Your goal — Using the data below, output the first line and every line after it up to and including the line containing "prof = [(20, .4), (26, .2)]+[(g_r(h), h)", exactly as written and with nothing added.
***** Supplied data
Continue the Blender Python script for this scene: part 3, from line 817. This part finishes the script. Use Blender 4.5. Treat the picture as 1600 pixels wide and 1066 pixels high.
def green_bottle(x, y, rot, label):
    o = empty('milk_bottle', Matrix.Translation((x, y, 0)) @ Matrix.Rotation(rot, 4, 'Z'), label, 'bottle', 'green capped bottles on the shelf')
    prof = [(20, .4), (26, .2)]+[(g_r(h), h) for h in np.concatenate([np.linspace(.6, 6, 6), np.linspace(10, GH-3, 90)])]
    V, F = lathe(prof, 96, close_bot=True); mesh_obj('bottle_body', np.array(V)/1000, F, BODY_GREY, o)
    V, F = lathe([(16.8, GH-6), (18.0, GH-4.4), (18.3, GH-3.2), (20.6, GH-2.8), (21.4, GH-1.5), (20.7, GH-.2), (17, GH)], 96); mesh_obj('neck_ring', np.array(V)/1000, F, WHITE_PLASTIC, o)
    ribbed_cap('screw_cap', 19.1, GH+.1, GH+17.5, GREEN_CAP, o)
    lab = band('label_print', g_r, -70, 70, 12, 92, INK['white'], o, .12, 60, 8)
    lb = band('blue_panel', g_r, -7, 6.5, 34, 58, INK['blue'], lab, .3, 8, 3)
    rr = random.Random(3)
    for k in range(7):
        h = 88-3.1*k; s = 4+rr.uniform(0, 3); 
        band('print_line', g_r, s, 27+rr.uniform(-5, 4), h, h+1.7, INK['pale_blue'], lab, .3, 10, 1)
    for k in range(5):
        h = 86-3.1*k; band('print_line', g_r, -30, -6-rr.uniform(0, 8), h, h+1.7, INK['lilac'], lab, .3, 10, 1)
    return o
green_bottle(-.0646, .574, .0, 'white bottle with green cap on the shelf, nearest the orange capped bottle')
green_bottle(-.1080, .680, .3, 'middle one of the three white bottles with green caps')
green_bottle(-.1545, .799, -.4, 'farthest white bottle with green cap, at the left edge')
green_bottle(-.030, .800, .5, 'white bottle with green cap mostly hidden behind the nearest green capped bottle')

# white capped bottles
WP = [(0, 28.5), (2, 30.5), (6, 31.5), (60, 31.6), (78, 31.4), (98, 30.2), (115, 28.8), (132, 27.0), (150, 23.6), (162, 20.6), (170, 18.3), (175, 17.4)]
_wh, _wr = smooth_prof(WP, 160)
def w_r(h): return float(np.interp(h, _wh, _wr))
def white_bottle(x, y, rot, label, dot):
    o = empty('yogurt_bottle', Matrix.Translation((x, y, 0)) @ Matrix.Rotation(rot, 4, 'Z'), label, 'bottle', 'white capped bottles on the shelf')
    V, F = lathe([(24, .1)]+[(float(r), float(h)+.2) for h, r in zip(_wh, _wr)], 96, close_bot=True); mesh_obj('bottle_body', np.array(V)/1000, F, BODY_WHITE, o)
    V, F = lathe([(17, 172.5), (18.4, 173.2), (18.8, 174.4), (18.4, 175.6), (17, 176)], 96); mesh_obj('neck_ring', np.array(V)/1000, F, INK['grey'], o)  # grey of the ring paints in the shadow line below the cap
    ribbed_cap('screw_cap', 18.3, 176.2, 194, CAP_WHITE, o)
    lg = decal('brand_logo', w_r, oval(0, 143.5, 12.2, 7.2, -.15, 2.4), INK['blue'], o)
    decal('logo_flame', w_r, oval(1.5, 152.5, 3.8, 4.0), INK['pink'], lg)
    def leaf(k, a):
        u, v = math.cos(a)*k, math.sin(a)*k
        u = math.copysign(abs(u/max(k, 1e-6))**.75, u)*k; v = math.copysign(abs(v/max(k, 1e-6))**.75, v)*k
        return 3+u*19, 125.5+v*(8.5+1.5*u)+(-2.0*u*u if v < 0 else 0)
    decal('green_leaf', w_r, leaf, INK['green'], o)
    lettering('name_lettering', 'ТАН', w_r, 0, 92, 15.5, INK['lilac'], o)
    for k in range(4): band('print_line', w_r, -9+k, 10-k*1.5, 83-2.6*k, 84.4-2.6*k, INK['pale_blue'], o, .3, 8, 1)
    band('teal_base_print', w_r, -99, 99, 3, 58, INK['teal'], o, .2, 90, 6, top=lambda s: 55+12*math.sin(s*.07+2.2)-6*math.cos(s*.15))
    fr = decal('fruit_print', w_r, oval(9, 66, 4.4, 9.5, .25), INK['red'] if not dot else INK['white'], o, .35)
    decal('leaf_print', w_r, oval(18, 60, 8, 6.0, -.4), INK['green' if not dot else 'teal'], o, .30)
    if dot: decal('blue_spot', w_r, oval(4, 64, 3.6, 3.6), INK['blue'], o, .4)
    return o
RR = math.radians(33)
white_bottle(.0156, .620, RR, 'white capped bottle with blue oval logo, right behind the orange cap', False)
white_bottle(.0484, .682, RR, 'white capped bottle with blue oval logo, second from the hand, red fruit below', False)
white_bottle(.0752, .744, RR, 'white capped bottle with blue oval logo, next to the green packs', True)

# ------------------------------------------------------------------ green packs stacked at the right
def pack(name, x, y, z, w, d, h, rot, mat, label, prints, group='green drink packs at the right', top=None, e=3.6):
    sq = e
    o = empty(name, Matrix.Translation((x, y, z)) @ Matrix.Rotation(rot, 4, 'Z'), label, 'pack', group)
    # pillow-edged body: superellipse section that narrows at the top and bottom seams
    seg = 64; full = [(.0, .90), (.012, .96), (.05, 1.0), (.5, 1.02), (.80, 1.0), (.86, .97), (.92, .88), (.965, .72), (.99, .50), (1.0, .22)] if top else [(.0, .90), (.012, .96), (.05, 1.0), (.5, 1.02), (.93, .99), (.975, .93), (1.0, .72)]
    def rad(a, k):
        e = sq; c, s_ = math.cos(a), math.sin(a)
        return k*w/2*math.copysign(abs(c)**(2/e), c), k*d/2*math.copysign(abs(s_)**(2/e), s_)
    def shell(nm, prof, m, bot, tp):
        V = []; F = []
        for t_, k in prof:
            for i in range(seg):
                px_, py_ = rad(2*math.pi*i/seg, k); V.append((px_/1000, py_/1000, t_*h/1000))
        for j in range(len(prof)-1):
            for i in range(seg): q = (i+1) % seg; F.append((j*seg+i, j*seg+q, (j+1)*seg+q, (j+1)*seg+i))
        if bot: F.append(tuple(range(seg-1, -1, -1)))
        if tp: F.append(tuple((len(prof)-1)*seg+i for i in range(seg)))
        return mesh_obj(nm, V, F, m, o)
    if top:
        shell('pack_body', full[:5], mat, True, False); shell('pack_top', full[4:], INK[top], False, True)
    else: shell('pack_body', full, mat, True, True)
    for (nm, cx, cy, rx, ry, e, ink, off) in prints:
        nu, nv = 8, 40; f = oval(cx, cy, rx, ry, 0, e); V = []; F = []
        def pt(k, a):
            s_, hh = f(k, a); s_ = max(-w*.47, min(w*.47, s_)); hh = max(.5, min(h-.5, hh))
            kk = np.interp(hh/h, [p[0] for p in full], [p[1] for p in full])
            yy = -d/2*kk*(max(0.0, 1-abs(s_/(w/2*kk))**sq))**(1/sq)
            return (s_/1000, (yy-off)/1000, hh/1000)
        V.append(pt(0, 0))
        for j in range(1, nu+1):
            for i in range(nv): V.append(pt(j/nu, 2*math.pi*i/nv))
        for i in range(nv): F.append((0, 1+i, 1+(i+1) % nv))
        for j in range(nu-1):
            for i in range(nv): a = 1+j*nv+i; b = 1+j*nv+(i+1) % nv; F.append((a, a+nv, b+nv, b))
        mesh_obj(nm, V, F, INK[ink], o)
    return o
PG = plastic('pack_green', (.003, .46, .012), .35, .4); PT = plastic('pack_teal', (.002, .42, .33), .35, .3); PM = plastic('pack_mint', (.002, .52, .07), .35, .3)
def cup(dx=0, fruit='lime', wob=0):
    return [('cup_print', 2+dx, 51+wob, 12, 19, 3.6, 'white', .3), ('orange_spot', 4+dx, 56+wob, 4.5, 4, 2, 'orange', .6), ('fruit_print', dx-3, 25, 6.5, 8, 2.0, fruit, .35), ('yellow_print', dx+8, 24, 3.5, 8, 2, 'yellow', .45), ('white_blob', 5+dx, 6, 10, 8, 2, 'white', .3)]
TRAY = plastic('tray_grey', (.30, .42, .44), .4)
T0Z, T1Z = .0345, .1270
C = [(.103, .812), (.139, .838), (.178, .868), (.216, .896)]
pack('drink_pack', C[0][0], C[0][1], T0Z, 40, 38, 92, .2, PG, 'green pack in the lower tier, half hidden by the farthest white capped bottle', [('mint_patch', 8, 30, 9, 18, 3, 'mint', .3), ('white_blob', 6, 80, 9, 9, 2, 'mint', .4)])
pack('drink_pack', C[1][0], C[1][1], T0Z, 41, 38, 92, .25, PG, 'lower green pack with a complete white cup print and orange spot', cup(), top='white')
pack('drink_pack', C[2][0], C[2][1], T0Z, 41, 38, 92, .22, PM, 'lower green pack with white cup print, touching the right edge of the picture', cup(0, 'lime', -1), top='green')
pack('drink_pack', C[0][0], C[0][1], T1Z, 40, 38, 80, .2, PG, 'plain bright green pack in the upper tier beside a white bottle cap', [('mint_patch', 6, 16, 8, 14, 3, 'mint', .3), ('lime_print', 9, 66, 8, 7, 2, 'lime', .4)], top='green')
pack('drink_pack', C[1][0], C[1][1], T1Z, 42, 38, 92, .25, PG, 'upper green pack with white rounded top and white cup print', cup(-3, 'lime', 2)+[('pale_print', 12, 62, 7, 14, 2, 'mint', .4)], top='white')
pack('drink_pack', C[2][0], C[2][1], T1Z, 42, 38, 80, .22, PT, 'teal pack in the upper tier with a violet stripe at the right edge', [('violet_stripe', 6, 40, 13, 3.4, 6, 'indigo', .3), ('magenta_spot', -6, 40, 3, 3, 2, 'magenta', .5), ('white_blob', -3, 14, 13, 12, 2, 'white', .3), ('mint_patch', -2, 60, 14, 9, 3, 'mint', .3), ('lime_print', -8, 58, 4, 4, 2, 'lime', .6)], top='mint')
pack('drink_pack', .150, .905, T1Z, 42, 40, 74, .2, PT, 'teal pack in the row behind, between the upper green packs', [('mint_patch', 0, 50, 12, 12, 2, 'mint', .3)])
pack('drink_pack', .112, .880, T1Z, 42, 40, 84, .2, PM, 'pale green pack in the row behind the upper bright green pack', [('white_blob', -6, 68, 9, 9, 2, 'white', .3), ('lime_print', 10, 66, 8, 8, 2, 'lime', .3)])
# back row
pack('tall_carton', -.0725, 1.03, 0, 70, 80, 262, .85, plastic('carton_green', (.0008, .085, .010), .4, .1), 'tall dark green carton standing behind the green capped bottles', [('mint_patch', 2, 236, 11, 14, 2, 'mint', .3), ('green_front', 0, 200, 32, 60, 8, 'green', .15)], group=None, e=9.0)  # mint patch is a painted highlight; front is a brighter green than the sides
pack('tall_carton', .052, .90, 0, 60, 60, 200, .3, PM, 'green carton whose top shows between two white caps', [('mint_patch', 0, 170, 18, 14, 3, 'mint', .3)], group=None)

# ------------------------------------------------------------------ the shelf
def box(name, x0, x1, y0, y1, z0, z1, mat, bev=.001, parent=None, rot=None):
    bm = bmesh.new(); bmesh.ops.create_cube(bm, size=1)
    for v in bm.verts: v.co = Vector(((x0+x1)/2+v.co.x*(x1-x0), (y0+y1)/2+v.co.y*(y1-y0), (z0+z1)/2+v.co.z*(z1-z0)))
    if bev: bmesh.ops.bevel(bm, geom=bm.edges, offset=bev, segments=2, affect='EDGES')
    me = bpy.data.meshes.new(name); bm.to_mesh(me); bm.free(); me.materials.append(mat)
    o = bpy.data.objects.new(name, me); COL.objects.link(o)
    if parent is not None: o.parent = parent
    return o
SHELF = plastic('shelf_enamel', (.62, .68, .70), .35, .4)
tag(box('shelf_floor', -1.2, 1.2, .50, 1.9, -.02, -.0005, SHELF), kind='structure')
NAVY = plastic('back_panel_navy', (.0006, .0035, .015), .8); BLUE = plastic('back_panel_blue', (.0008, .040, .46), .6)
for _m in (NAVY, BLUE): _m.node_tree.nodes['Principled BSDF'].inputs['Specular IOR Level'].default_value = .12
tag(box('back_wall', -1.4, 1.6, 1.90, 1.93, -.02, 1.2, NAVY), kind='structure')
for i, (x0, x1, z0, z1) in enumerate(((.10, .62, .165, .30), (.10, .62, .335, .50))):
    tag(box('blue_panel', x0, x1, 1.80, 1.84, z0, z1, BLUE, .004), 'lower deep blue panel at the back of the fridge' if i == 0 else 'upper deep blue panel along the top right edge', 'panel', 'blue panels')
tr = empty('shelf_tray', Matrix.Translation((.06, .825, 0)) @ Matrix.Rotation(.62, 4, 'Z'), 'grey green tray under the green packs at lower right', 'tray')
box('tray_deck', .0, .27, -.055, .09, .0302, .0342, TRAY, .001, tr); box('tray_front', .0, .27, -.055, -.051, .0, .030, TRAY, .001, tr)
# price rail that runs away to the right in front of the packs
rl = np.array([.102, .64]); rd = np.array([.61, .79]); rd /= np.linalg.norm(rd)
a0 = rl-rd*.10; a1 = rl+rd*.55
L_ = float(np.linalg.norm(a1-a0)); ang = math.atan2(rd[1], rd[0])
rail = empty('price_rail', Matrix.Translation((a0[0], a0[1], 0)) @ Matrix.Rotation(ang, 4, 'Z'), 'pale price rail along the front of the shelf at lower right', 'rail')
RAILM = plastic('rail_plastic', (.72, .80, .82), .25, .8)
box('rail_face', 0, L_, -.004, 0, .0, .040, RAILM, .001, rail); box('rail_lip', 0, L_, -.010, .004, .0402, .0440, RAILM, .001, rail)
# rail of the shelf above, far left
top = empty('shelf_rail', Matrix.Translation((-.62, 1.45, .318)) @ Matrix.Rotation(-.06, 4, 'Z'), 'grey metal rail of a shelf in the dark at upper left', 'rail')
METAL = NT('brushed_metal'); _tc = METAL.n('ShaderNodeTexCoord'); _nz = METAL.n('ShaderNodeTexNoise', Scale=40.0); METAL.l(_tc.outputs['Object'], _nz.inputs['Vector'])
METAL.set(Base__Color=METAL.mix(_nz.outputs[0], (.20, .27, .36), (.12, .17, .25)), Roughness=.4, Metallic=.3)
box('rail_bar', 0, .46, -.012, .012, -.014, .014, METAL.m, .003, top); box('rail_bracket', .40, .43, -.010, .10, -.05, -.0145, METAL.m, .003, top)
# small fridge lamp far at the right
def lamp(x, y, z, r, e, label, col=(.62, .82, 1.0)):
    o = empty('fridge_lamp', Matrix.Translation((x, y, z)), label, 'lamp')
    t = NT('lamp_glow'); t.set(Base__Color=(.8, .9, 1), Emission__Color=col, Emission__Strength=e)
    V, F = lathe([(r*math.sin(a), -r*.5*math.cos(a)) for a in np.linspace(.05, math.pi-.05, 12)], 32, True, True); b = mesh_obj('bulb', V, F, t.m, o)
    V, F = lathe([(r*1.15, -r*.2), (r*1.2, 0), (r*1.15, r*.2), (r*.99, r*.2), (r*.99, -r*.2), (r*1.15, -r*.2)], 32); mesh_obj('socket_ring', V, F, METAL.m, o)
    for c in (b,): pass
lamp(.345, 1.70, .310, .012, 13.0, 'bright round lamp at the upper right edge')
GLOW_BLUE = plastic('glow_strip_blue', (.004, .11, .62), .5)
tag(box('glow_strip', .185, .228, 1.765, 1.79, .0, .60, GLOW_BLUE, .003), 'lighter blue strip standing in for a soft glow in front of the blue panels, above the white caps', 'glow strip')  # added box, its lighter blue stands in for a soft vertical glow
**********
Full answer —
Continue the Blender Python script for this scene: part 3, from line 817. This part finishes the script. Use Blender 4.5. Treat the picture as 1600 pixels wide and 1066 pixels high.
def green_bottle(x, y, rot, label):
    o = empty('milk_bottle', Matrix.Translation((x, y, 0)) @ Matrix.Rotation(rot, 4, 'Z'), label, 'bottle', 'green capped bottles on the shelf')
    prof = [(20, .4), (26, .2)]+[(g_r(h), h) for h in np.concatenate([np.linspace(.6, 6, 6), np.linspace(10, GH-3, 90)])]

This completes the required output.